Our community started paying attention to Pete's campaign early last year, giving it time and money since the beginning. We've promoted it on social media and encouraged our friends to follow along. Even Pete's LGBTQ+ critics, or those merely supporting other candidates, are closely watching his candidacy.

However, the voters who decide the outcome of elections at the margins, low-information voters, are not as engaged as we are. By definition, they're making their decisions based on limited research. They've seen a few ads that made them feel good, or they've found a candidate who aligns with them on one or two issues; and then they check out until election day. (I myself am a low-information supporter of Amy Klobuchar as a second-choice candidate. I was shocked to discover, after giving her $50, that her website is totally silent on LGBTQ+ issues)

The ability to attract the support of sufficient numbers of low-information voters to win an election is the art of modern politics. For LGBTQ+ politicians, in particular, this task presents an especially fraught dilemma. If a gay man wants to win them, or claim to have won them, on the basis of his platform and record alone, his best choice is to say as little as possible about being gay -- sometimes to the extreme of saying nothing at all. If he's running as openly gay candidate who wants people to evaluate that identity as relevant to his candidacy, he has to decide how best to deploy the information to his advantage. However much he chooses to be "out" for the electorate, the bigots in our society blindly committed to their bigotry will never vote for him if they know.

We saw one such person in a video recorded during the caucus in Cresco, Iowa, a community typical of the Obama-to-Trump rural areas targeted by the Buttigieg campaign. During the caucus, a woman there wanted her vote back after learning Pete's a gay man with a husband. She asked a Buttigieg campaign volunteer, "How come this has never been brought out before?" and when a Buttigieg volunteer informed her, "It's common knowledge," she responded, "I never heard it."

The truth of Pete's campaign is that you won't find Chasten in it if you haven't been paying attention since the beginning, if no one tells you about him, or if you don't know where to look. The campaign's official website, PeteForAmerica.com, is the only one of the major Democratic campaigns to lack a photo of the candidate's spouse -- a notable omission for a candidate whose marriage is "common knowledge."

Low-information voters who saw Pete's ads in Iowa over the past few months and then visited his website would have scrolled past the following images: Pete as a candidate, Pete as a boy, Pete as a mayor, Pete as a son, Pete as a soldier. What no one would have seen is Pete as a husband. In August, the campaign removed the photo of Pete and Chasten holding hands that had appeared on the site since the campaign's official South Bend, Ind., launch in April.

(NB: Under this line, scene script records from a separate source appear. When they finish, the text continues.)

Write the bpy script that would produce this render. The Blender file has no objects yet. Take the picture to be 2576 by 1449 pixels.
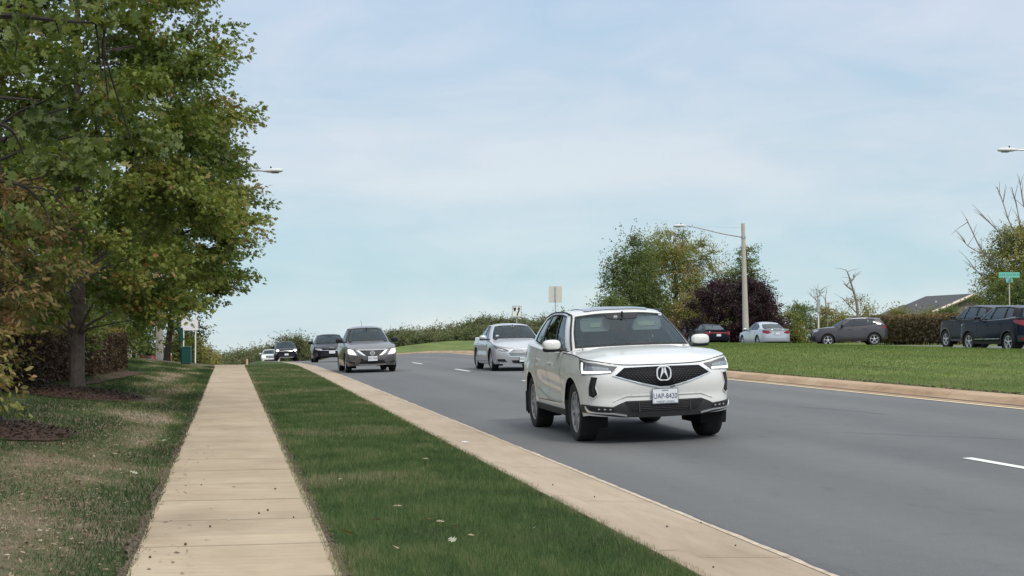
import bpy, bmesh, math, random
import numpy as np
from mathutils import Vector, Matrix, noise
from mathutils.geometry import delaunay_2d_cdt

# ------------------------------------------------------------------ camera, sky, sun, exposure
scene = bpy.context.scene
CAM_Z = 1.42
PITCH = math.atan(103.5 / 3800.0)
cam_d = bpy.data.cameras.new("camera")
cam = bpy.data.objects.new("camera", cam_d)
scene.collection.objects.link(cam)
cam.location = (0, 0, CAM_Z)
cam.rotation_euler = (math.pi / 2 + PITCH, 0, 0)
cam_d.sensor_width = 36.0
cam_d.lens = 3800.0 / 2576.0 * 36.0
cam_d.clip_start = 0.1
cam_d.clip_end = 6000
scene.camera = cam

SUN_EL, SUN_AZ = math.radians(48), math.radians(150)   # azimuth clockwise from +Y
world = bpy.data.worlds.new("World")
scene.world = world
world.use_nodes = True
nt = world.node_tree
nt.nodes.clear()
def wn(t, **k):
    n = nt.nodes.new(t)
    for a, b in k.items(): setattr(n, a, b)
    return n
out = wn('ShaderNodeOutputWorld')
sky = wn('ShaderNodeTexSky', sky_type='NISHITA', sun_disc=False, sun_elevation=SUN_EL, sun_rotation=SUN_AZ)
bg1 = wn('ShaderNodeBackground'); bg1.inputs[1].default_value = 0.10
nt.links.new(sky.outputs[0], bg1.inputs[0])
tc = wn('ShaderNodeTexCoord')
sep = wn('ShaderNodeSeparateXYZ'); nt.links.new(tc.outputs['Generated'], sep.inputs[0])
# thin high cloud veil: colour by elevation, density by stretched noise
ramp = wn('ShaderNodeValToRGB'); cr = ramp.color_ramp
cr.elements[0].position = 0.0; cr.elements[0].color = (0.72, 0.81, 0.84, 1)
cr.elements[1].position = 1.0; cr.elements[1].color = (1.45, 1.43, 1.41, 1)
for p_, c_ in ((0.018, (0.67, 0.795, 0.84)), (0.035, (0.580, 0.735, 0.80)), (0.06, (0.605, 0.735, 0.815)), (0.10, (0.635, 0.725, 0.81)), (0.15, (0.610, 0.705, 0.815)), (0.22, (0.585, 0.685, 0.835)), (0.40, (0.85, 0.92, 1.05)), (0.7, (1.35, 1.36, 1.40))):
    e = cr.elements.new(p_); e.color = (*c_, 1)
nt.links.new(sep.outputs[2], ramp.inputs[0])
mp = wn('ShaderNodeMapping'); nt.links.new(tc.outputs['Generated'], mp.inputs[0])
mp.inputs['Scale'].default_value = (2.2, 2.2, 7.5); mp.inputs['Rotation'].default_value = (0.12, 0.45, 0.2)
nz = wn('ShaderNodeTexNoise'); nz.inputs['Scale'].default_value = 1.6; nz.inputs['Detail'].default_value = 5; nz.inputs['Roughness'].default_value = 0.5
nz.inputs['Distortion'].default_value = 0.6
nt.links.new(mp.outputs[0], nz.inputs[0])
mpb = wn('ShaderNodeMapping'); nt.links.new(tc.outputs['Generated'], mpb.inputs[0]); mpb.inputs['Scale'].default_value = (5, 5, 13); mpb.inputs['Rotation'].default_value = (0.0, -0.45, 0.1)
nzb = wn('ShaderNodeTexNoise'); nzb.inputs['Scale'].default_value = 2.0; nzb.inputs['Detail'].default_value = 8; nzb.inputs['Roughness'].default_value = 0.6; nzb.inputs['Distortion'].default_value = 1.0
nt.links.new(mpb.outputs[0], nzb.inputs[0])
nzm = wn('ShaderNodeMix', data_type='FLOAT'); nzm.inputs[0].default_value = 0.30; nt.links.new(nz.outputs[0], nzm.inputs[2]); nt.links.new(nzb.outputs[0], nzm.inputs[3])
mr = wn('ShaderNodeMapRange'); mr.inputs[1].default_value = 0.38; mr.inputs[2].default_value = 0.62; mr.inputs[3].default_value = 0.80; mr.inputs[4].default_value = 1.10
nt.links.new(nzm.outputs[0], mr.inputs[0])
mr2 = wn('ShaderNodeMapRange'); mr2.inputs[1].default_value = 0.36; mr2.inputs[2].default_value = 0.66; mr2.inputs[3].default_value = 0.95; mr2.inputs[4].default_value = 1.03
nt.links.new(nzm.outputs[0], mr2.inputs[0])
comb = wn('ShaderNodeCombineColor')
nt.links.new(mr.outputs[0], comb.inputs[0]); nt.links.new(mr2.outputs[0], comb.inputs[2])
mr3 = wn('ShaderNodeMapRange'); mr3.inputs[1].default_value = 0.36; mr3.inputs[2].default_value = 0.66; mr3.inputs[3].default_value = 0.90; mr3.inputs[4].default_value = 1.075
nt.links.new(nzm.outputs[0], mr3.inputs[0]); nt.links.new(mr3.outputs[0], comb.inputs[1])
mul = wn('ShaderNodeMix', data_type='RGBA', blend_type='MULTIPLY'); mul.inputs[0].default_value = 1.0
nt.links.new(ramp.outputs[0], mul.inputs[6]); nt.links.new(comb.outputs[0], mul.inputs[7])
bg2 = wn('ShaderNodeBackground'); bg2.inputs[1].default_value = 1.0
nt.links.new(mul.outputs[2], bg2.inputs[0])
mixs = wn('ShaderNodeMixShader'); mixs.inputs[0].default_value = 0.86
nt.links.new(bg1.outputs[0], mixs.inputs[1]); nt.links.new(bg2.outputs[0], mixs.inputs[2])
nt.links.new(mixs.outputs[0], out.inputs[0])

sun_d = bpy.data.lights.new("sun", 'SUN'); sun_d.energy = 2.2; sun_d.angle = math.radians(13); sun_d.color = (1.0, 0.95, 0.88)
sun = bpy.data.objects.new("sun", sun_d); scene.collection.objects.link(sun)
sv = Vector((math.sin(SUN_AZ) * math.cos(SUN_EL), math.cos(SUN_AZ) * math.cos(SUN_EL), math.sin(SUN_EL)))
sun.rotation_euler = sv.to_track_quat('Z', 'Y').to_euler()

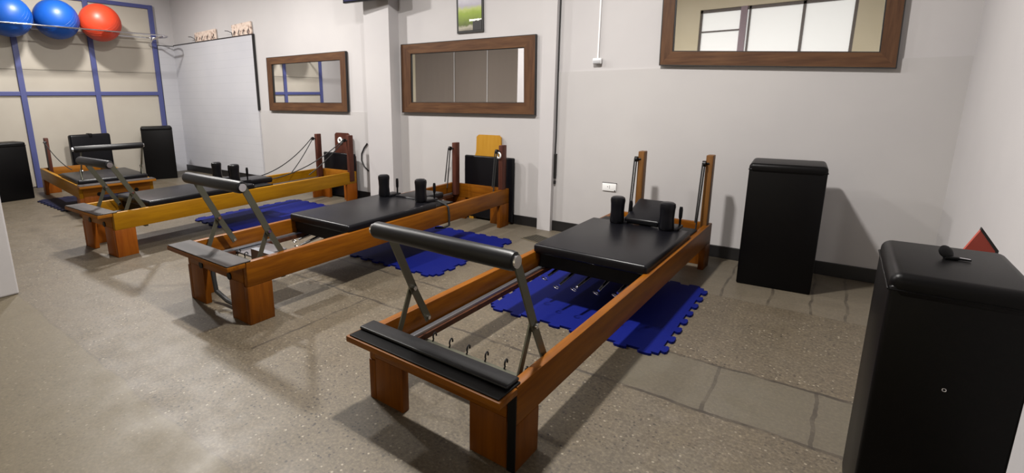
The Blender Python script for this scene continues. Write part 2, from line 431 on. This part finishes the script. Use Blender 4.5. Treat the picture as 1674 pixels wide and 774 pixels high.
    obj('shoulder_plate', box(.03, W-.03, us+.06, ue+.02, H-.01, H+.012, bev=.004), RUBBER, ca)
    # springs below the carriage
    if opts.get('springs', True):
        for k in range(5):
            x = .14+k*(W-.28)/4
            z1 = zb+.05; z0 = zb+.02-.012*(k % 2); ya = uf-.1 if k in (1, 2) else uf-.045
            sp = []
            for i in range(90):
                a = i*.9; f = i/89
                sp.append((x+.012*math.cos(a), uf+.5-f*.42, z1-.02+.012*math.sin(a)))
            so = obj('spring', tube(bmesh.new(), sp, .0028, 5), DARKM, T, True)
            obj('spring_sleeve', cyl(bmesh.new(), (x, uf+.09, z1-.02), (x-.012, ya+.03, z0-.01), .0105, .007, seg=14), CHROME, so, True)
            b = bmesh.new(); torus(b, (x-.014, ya, z0-.016), .016, .003, (.35, .2, 1), .4, 5.6, 16)
            obj('spring_hook', b, CHROME, so, True)
    # footbar
    xa, xb = .085, W-.045
    zt = opts['zt']
    bt = (.045, zt); pv = (.18, H+.13); lo = (.265, H-.03); br = (.11, H-.03)
    FBm = opts.get('bar', FOAM)
    fb = obj('footbar', lathe(bmesh.new(), [(.02, 0), (.03, .003), (.033, .012), (.033, W-.075), (.03, W-.063), (.02, W-.06)], (0, 0, 0)), FBm, T, True)
    fb.rotation_euler = (0, math.radians(90), 0); fb.location = (.02, bt[0], zt)
    for x in (xa, xb):
        ex = .012 if x == xa else W-.038
        a = obj('footbar_arm', bar(bar(bmesh.new(), (x, bt[0]+.01, bt[1]), (x, pv[0], pv[1]), .036, .007, (1, 0, 0)), (x, pv[0], pv[1]), (x, lo[0], lo[1]), .032, .007, (1, 0, 0)), STEEL, T)
        obj('pivot_bolt', cyl(bmesh.new(), (x-.014, pv[0], pv[1]), (x+.014, pv[0], pv[1]), .009, seg=12), CHROME, a, True)
        obj('lower_bolt', cyl(bmesh.new(), (x-.012, lo[0], lo[1]), (x+.012, lo[0], lo[1]), .008, seg=12), CHROME, a, True)
        obj('end_disc', cyl(bmesh.new(), (ex-.006, bt[0], zt), (ex+.006, bt[0], zt), .021, seg=20), CHROME, a, True)
        obj('footbar_brace', bar(bmesh.new(), (x-.012, pv[0], pv[1]), (x-.012, br[0], br[1]), .026, .006, (1, 0, 0)), STEEL, T)
    # uprights with pulleys
    hp = opts.get('hp', .44); pxs = opts.get('posts', (.16, W-.07))
    pb = opts.get('postmat', wz)
    for i, x in enumerate(pxs):
        if x is None: continue
        yy = L-t_-.045
        po = obj('upright_post', box(x-.022, x+.022, yy-.03, yy+.04, zb+.03, H+hp, bev=.005), pb, T, True)
        zz = H+hp-.055
        obj('pulley', cyl(cyl(bmesh.new(), (x-.035, yy-.055, zz), (x-.015, yy-.055, zz), .02), (x-.04, yy-.04, zz), (x, yy-.03, zz), .006), DARKM, po, True)
        tgt = (opts.get('ropex', (.2, W-.14))[i], opts.get('ropey', (L-.5, L-.5))[i], H+.03)
        rp = sag((x-.03, yy-.075, zz), tgt, opts.get('sag', .03))
        obj('rope', tube(bmesh.new(), rp, .0055, 6), ROPE, T, True)
        rp = sag((x-.02, yy-.06, zz), (x-.03, yy-.1, H-.03) if not opts.get('rope2') else opts['rope2'][i], .02)
        obj('rope', tube(bmesh.new(), rp, .0055, 6), ROPE, T, True)
        if i in opts.get('rings', ()):
            obj('handle_ring', torus(bmesh.new(), (x-.01, yy-.045, opts.get('ringz', H+hp-.09)), .024, .008, (.3, 1, 0)), WHITEP, T, True)
    if opts.get('loop'):
        u = opts['loop']
        pts = [(W-.2, u, H+.02), (W-.09, u, H+.03), (W-.02, u, H+.012), (W+.008, u+.005, H-.01), (W+.012, u+.01, H-.08), (W+.01, u+.01, zb-.02), (W-.02, u-.02, zb-.04), (W-.1, u-.03, zb-.05)]
        obj('strap', tube(bmesh.new(), pts, .009, 8), ROPE, T, True)
    if opts.get('footstrap'):
        b = bmesh.new(); tube(b, [(.17, .07, zb+.02), (.18, .06, zb-.04), (.2, .06, .07), (.3, .07, .03), (.42, .075, .02), (W-.19, .07, .04), (W-.15, .07, zb)], .014, 8)
        obj('strap', b, ROPE, T, True)
    if opts.get('plates'):
        b = box(.06, .3, .27, .5, zb+.02, zb+.03); bx(b, W-.28, W-.05, .2, .24, zb+.03, H-.02); bx(b, W-.2, W-.04, .3, .62, zb+.035, zb+.05)
        obj('spring_cover', b, ALU, T)
    return T

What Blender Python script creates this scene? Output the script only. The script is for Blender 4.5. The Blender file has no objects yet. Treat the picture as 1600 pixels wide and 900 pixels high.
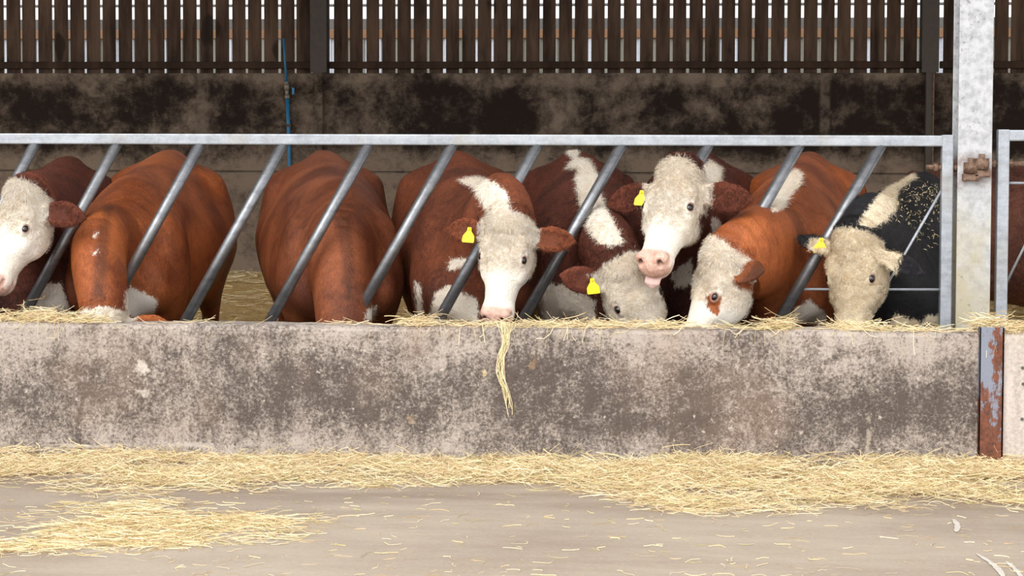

People prefer to assume we're all straight and cisgender, and they will continue to do so for as long as we let them. Telling them the truth of our lives is the only sure way to make them aware of their misconception. If Pete intends to confirm with his candidacy that America is ready for a gay president, then his campaign shouldn't worry that a picture with his husband might cost him votes. We don't find it odd to see the straight candidates pictured with their spouses.

The Buttigieg campaign could have chosen a different approach.

During Maryland's 2018 gubernatorial race, state Sen. Rich Madaleno was one of nine candidates running in the Democratic primary. As the state's first openly gay legislator, first openly gay state senator, and a leader in the state's fight for marriage equality, Madaleno was commonly known to be gay. Anyone familiar with his 16 years as an elected official -- including his constituents -- knew it.

But that's not everyone in the state. At the time Madaleno was running for governor, according to Maryland's foremost political pollster at Goucher College, 77 percent (+/- 4.8 percentage points) of likely voters were completely unfamiliar with him.

Using a campaign ad created to introduce himself to those voters, Madaleno made it unmistakeably clear that he's a gay man with a husband. Over the course of the 30-second video, he's seen performing various "jobs," and as each appears, a caption is superimposed on it to reinforce what he thinks important for voters to know about him.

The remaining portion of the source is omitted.